His encounter with the martyr walking to the ultimate sacrifice evidently was prepared by Providence for him to receive that look. That martyr’s reaction was inspired by grace to touch and do him good in his situation. You can see how one gaze was enough to regenerate a man who had abused so many previous graces. You see him suddenly transformed into a saint of the Catholic Church from a miserable apostate who had aroused horror until recently.

Therefore, we must have in our spiritual life an unshakable trust in the mercy of Our Lady and the omnipotence of Her supplications. In this way, we, members of the Group, will always keep ourselves cheerful and persevering, as the Scripture says: ‘I would fight on even though a thousand should fall on my right and ten thousand on my left.’

In a spiritual sense, that means: I would still confide even if a thousand apostatized on my right and ten thousand apostatized on my left.

In our case, confide in what? Confide that, at a particular moment, Our Lady will pray, and the aroma of contrition and perfect praise to God will rise again from souls that gave us disappointments, sorrows, and frustrations. In this way, we should walk toward our future joyfully, calmly, and confidently.

We do not know what tomorrow has in store, what trials and battles it will bring. We do not know whether we will have disappointments on our right or left. We do not know if we will be called to martyrdom. One thing we know: we will be called to expose our lives more than once.

Let us not be afraid of our fear. It is a mistake to be scared of fear. We should be frightened of not praying. We must be fearful of not having recourse to Our Lady. If we pray and turn to Our Lady, we will be supported, protected, and fulfill our duty. Our only real fear is not to be united with Her.

A beautiful plea to stave off that fear applies entirely to us. I have spoken of this supplication here more than once: “Anima Christi”: Soul of Christ, sanctify me; Body of Christ, save me; etc. At one point, it says, “Do not allow me to be separated from You: Ne permitas me separare ad te.

‘Do not allow me to separate myself from You means, ‘My Mother, I know that I am so weak that, left alone, I would end up separating myself from You. But I know that You are so unfathomably good and powerful that You can, as it were, prevent me from separating myself from You. So, my trust in being faithful, my Mother, results essentially from the fact that You will never allow me to separate myself from You. I am sure that, as it has never been known that someone who fled to your protection and implored your help was left unaided, neither will this prayer of mine.’

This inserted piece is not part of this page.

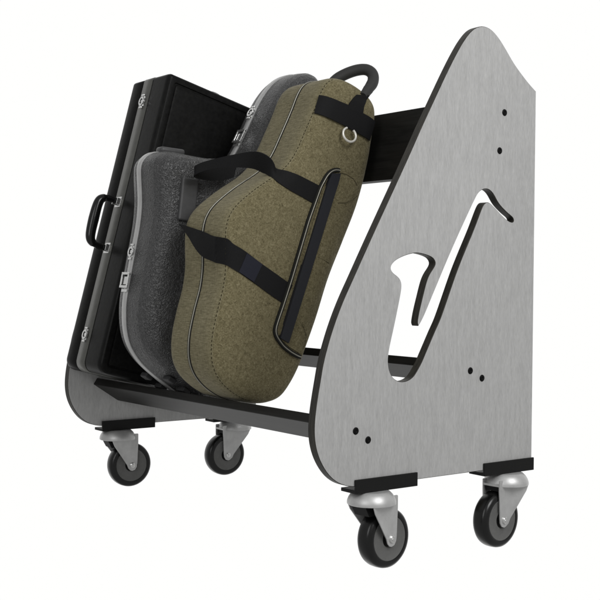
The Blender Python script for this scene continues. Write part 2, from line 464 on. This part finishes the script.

The closer we get to the Bagarre, the more we feel dangers piling up around us, and the more we must say to the Immaculate Heart of Mary: Do not allow me to be separated from You. She will heed us and never allow us to separate from Our Lord Jesus Christ, to Whom She binds us.

That is the conclusion we must draw from this manifestation of the power of grace. Our Lady did not allow this saint to separate from Her. He apostatized, but she called him at a certain point, and he now shines in Heaven among the saints, canonized by the Holy Catholic Church. More than preaching to all inhabitants of Susa through his penance, he does so by his example and confidence that Our Lady will be merciful to everyone for as long as the world exists. Let us ask him to pray for us so that, when we get to Heaven, we will find him united to Our Lady in the splendor of her glory. May we, in union with him, love Our Lady and Our Lord Jesus Christ for all eternity. That is my suggestion as we close this Saint of the Day.